▶ _Requirement_
Return the lines exactly as they stand, from the first of the material through the line containing "mb.loft([[(p.x,p.y,z) for p".
---
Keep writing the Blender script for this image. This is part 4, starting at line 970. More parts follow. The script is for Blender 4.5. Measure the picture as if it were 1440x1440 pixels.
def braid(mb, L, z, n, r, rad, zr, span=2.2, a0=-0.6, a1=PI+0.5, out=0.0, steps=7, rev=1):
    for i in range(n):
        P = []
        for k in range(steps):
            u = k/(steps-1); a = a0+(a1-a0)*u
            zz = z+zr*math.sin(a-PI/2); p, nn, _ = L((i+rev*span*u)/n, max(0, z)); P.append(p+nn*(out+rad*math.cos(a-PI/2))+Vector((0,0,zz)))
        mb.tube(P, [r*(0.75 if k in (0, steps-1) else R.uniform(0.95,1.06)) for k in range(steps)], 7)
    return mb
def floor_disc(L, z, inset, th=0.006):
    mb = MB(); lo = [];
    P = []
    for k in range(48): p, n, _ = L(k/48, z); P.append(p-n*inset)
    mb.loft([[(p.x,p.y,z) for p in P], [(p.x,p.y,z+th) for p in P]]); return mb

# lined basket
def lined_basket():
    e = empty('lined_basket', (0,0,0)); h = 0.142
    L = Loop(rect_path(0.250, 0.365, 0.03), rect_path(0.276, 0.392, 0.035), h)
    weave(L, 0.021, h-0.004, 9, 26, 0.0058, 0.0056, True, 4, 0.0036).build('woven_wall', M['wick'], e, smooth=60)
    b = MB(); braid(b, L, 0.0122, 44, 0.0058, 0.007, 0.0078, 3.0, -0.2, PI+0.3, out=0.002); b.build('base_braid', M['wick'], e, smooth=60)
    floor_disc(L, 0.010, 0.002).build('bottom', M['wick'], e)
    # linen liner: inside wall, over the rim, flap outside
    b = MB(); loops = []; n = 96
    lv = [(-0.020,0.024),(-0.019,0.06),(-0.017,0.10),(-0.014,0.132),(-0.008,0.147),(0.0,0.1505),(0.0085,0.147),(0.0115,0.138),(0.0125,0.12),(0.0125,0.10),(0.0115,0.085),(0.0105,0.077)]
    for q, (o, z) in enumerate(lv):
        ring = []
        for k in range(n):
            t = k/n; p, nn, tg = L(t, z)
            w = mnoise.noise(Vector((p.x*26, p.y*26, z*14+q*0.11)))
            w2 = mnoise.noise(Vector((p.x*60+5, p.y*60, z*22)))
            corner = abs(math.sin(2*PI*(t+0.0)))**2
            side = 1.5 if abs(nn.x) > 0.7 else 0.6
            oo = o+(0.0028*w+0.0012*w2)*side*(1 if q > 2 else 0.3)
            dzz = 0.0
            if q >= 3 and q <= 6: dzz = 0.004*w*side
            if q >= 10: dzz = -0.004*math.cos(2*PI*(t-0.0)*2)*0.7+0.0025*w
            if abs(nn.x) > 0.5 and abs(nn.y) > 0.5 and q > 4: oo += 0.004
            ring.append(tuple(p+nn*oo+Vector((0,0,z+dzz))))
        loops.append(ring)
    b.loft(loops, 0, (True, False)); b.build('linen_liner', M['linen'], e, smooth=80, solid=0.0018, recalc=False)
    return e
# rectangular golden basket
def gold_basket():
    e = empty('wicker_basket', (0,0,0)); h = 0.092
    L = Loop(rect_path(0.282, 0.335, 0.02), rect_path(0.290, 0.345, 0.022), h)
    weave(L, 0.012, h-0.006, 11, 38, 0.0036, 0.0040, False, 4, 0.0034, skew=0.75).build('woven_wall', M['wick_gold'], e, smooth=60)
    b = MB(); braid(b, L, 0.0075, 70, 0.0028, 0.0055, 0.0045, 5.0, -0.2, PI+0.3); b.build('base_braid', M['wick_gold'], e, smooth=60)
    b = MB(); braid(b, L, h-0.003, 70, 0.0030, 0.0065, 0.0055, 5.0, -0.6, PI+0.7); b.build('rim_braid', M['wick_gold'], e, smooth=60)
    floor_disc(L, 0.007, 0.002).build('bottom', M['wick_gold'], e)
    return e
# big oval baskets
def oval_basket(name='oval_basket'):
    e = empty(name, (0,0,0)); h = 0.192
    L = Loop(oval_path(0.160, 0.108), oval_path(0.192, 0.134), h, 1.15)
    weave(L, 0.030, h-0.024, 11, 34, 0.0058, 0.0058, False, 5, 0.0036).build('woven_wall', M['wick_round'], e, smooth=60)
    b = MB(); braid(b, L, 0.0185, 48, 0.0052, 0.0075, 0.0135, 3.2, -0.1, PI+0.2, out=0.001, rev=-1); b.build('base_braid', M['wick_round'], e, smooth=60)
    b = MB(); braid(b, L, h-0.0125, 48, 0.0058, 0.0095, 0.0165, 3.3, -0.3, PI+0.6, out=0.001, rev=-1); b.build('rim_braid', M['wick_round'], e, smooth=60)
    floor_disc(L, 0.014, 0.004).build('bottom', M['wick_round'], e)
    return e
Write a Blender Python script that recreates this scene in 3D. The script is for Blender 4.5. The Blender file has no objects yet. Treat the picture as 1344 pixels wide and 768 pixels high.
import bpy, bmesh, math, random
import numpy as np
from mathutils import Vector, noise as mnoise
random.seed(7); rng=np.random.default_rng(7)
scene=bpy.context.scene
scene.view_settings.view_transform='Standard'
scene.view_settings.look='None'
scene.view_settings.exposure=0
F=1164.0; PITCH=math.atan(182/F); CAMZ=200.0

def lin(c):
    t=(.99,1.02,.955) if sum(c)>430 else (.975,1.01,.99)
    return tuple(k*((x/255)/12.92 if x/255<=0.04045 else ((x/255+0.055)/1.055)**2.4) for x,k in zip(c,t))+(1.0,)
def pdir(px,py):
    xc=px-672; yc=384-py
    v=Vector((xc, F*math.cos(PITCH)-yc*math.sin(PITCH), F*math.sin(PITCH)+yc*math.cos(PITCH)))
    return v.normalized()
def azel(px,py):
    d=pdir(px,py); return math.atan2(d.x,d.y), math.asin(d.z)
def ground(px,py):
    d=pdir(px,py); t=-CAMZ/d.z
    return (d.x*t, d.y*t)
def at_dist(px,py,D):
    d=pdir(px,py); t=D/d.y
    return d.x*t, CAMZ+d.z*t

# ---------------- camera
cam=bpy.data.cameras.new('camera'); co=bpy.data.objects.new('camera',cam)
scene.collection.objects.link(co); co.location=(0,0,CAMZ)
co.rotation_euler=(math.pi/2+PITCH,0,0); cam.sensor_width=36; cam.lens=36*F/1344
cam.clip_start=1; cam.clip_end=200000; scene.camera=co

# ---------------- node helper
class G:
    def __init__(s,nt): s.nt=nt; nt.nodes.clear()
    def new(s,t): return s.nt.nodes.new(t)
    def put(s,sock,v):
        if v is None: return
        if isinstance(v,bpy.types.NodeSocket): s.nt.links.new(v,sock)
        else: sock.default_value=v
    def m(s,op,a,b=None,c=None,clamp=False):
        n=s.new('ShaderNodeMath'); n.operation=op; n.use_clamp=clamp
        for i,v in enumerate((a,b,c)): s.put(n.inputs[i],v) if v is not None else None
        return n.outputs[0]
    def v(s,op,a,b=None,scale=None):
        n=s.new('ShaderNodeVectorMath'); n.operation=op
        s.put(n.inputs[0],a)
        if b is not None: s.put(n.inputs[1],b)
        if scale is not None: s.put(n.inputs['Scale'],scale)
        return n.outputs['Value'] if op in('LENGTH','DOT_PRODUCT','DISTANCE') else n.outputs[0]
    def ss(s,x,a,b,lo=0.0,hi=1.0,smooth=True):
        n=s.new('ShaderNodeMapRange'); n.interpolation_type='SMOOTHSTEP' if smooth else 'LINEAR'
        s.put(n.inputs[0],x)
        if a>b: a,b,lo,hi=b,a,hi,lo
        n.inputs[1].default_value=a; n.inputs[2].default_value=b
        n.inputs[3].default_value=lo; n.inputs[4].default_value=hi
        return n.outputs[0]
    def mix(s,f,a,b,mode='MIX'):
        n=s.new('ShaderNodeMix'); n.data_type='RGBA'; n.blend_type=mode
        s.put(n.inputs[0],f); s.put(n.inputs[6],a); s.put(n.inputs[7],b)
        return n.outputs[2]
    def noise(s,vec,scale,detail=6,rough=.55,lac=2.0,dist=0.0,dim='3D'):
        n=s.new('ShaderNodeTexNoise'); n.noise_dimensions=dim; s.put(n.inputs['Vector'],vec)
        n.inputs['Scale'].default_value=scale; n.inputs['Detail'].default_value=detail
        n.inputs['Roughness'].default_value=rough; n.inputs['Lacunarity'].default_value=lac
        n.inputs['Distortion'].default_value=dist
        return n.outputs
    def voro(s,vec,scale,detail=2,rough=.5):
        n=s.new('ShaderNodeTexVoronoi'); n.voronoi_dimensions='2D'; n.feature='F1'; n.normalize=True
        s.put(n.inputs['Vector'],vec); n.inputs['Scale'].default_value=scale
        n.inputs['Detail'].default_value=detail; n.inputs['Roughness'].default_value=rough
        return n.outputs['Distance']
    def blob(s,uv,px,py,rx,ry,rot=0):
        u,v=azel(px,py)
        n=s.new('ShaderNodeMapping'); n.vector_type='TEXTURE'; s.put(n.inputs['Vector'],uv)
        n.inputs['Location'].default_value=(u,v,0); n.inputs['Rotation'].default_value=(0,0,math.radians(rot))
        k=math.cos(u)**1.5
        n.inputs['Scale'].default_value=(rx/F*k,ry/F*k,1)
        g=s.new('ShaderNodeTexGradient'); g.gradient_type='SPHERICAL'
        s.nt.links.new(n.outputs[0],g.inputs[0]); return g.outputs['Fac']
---
▶ _Completed exercise_
Keep writing the Blender script for this image. This is part 4, starting at line 970. More parts follow. The script is for Blender 4.5. Measure the picture as if it were 1440x1440 pixels.
def braid(mb, L, z, n, r, rad, zr, span=2.2, a0=-0.6, a1=PI+0.5, out=0.0, steps=7, rev=1):
    for i in range(n):
        P = []
        for k in range(steps):
            u = k/(steps-1); a = a0+(a1-a0)*u
            zz = z+zr*math.sin(a-PI/2); p, nn, _ = L((i+rev*span*u)/n, max(0, z)); P.append(p+nn*(out+rad*math.cos(a-PI/2))+Vector((0,0,zz)))
        mb.tube(P, [r*(0.75 if k in (0, steps-1) else R.uniform(0.95,1.06)) for k in range(steps)], 7)
    return mb
def floor_disc(L, z, inset, th=0.006):
    mb = MB(); lo = [];
    P = []
    for k in range(48): p, n, _ = L(k/48, z); P.append(p-n*inset)
    mb.loft([[(p.x,p.y,z) for p in P], [(p.x,p.y,z+th) for p in P]]); return mb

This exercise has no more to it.